begin INPUT ROWS

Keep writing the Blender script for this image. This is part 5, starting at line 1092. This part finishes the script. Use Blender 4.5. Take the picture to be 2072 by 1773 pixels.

end INPUT ROWS
begin INPUT ROWS

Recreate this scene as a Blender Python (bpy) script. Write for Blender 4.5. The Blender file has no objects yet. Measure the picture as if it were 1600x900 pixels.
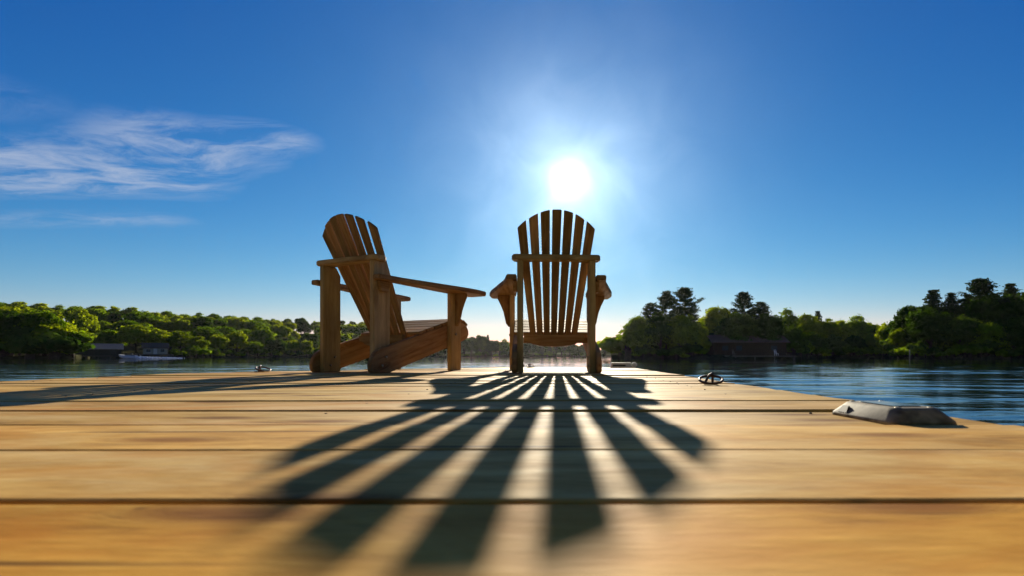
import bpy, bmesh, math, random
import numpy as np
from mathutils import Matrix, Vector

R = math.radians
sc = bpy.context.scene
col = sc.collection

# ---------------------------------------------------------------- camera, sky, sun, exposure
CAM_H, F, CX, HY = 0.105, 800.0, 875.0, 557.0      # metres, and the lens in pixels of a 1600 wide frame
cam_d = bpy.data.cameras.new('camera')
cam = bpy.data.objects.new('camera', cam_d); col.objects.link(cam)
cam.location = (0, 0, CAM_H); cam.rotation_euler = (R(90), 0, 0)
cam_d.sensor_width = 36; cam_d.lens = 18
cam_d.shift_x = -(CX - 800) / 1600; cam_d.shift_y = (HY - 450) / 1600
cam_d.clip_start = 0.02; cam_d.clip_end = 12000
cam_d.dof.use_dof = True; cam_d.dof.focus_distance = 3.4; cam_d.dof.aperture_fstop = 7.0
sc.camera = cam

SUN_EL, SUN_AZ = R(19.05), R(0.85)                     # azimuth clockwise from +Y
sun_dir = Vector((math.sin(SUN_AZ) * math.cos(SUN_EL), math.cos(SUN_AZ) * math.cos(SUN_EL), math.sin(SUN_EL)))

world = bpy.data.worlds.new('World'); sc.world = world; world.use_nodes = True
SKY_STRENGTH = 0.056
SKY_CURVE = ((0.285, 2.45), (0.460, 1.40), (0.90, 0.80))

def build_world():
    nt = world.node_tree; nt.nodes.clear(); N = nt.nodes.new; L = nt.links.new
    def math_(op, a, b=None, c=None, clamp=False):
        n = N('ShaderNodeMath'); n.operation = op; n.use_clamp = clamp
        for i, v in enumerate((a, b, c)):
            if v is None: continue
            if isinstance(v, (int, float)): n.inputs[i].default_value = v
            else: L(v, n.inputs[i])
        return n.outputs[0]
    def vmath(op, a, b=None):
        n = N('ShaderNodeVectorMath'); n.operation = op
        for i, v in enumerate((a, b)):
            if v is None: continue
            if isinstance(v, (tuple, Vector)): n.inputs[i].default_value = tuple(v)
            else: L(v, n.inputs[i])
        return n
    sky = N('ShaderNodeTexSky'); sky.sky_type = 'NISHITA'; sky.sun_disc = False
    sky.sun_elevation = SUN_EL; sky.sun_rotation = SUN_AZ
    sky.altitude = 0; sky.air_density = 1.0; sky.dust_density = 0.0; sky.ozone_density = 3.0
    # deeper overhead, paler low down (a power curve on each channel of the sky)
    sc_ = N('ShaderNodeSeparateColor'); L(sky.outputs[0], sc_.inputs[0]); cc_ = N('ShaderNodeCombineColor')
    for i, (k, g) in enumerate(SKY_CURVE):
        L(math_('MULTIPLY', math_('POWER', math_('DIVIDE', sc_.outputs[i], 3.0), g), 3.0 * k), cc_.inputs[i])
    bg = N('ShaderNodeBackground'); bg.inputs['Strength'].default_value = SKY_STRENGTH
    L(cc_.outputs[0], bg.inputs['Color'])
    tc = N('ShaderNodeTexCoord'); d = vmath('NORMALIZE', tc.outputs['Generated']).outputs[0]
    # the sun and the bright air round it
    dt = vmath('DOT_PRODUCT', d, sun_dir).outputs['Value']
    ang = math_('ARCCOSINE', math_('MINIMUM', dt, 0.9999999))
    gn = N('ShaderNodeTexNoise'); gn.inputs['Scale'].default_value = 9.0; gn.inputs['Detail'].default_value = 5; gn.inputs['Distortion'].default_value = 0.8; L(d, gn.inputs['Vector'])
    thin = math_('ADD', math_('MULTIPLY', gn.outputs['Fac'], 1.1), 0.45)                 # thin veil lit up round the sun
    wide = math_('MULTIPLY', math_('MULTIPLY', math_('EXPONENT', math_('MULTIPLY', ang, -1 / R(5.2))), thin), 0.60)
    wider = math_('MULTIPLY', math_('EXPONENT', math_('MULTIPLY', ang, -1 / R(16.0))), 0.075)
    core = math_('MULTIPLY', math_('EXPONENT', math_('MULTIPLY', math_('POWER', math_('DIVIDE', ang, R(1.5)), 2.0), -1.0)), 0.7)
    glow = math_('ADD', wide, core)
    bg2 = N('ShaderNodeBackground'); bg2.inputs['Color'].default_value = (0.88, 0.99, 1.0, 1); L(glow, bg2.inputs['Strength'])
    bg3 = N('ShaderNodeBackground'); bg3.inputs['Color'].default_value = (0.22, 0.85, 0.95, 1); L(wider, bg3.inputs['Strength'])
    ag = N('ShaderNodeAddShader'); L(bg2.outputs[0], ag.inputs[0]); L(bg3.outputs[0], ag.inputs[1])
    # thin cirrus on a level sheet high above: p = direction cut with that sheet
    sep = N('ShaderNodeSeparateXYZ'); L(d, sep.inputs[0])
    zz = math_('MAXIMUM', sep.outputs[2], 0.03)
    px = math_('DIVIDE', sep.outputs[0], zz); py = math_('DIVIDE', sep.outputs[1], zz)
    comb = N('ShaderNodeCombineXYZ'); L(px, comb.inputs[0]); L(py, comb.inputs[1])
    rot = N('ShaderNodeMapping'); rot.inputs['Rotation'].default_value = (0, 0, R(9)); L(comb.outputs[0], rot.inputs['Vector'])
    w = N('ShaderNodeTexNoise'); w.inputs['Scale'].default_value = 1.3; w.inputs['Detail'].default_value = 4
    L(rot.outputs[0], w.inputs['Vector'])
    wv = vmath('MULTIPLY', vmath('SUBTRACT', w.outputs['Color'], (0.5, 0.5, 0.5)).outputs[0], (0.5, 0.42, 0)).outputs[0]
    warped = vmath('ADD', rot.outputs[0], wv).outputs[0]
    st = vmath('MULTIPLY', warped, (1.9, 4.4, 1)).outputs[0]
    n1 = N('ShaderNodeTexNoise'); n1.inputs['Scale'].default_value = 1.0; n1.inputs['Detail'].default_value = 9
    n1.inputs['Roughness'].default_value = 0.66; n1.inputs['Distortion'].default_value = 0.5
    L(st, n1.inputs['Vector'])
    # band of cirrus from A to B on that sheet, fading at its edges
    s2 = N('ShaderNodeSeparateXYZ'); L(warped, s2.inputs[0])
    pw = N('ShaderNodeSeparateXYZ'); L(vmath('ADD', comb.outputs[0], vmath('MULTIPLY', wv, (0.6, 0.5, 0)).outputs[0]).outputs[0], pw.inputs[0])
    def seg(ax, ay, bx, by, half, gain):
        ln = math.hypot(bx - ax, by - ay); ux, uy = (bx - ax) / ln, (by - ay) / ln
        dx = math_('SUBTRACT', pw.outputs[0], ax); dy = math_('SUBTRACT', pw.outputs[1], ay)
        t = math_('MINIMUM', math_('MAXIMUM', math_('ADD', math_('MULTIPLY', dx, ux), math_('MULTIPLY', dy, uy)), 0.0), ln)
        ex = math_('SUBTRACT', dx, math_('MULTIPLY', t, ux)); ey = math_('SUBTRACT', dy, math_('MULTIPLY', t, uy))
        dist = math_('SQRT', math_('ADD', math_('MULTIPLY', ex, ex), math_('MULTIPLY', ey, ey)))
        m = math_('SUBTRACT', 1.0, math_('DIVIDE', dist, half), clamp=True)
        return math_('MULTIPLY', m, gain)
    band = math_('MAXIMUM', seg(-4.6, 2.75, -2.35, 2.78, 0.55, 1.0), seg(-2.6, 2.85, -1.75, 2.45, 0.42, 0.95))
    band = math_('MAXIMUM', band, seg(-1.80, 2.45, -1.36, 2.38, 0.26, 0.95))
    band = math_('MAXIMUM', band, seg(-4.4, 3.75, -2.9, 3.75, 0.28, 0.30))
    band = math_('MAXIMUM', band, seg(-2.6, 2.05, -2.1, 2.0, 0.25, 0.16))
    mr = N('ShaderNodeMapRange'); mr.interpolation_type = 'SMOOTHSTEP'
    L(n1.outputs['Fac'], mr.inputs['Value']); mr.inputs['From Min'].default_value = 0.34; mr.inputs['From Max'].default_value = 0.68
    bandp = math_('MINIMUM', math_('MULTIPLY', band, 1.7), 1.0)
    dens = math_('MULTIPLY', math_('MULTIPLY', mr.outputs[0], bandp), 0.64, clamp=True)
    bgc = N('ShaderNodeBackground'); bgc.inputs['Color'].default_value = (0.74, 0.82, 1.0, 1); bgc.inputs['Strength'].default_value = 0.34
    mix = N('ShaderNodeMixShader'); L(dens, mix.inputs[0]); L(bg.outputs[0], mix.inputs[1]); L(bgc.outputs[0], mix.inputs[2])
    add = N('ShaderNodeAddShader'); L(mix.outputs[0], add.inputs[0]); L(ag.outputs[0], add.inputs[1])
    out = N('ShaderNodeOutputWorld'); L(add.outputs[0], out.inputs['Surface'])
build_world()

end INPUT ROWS
begin INPUT ROWS

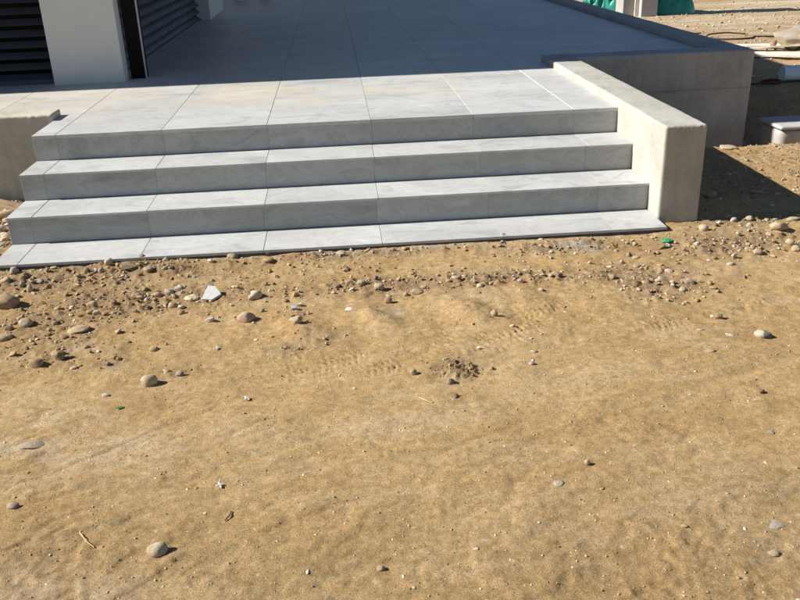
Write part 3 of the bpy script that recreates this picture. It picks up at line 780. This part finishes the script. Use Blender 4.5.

end INPUT ROWS

WRITTEN EXERCISE
Skip the pictures. Set down only the lines from the one containing "Recreate this scene" through the one containing "col = sc.collection", exactly as they appear, ends included.

RESPONSE FOR THIS EXERCISE
Recreate this scene as a Blender Python (bpy) script. Write for Blender 4.5. The Blender file has no objects yet. Measure the picture as if it were 1600x900 pixels.
import bpy, bmesh, math, random
import numpy as np
from mathutils import Matrix, Vector

R = math.radians
sc = bpy.context.scene
col = sc.collection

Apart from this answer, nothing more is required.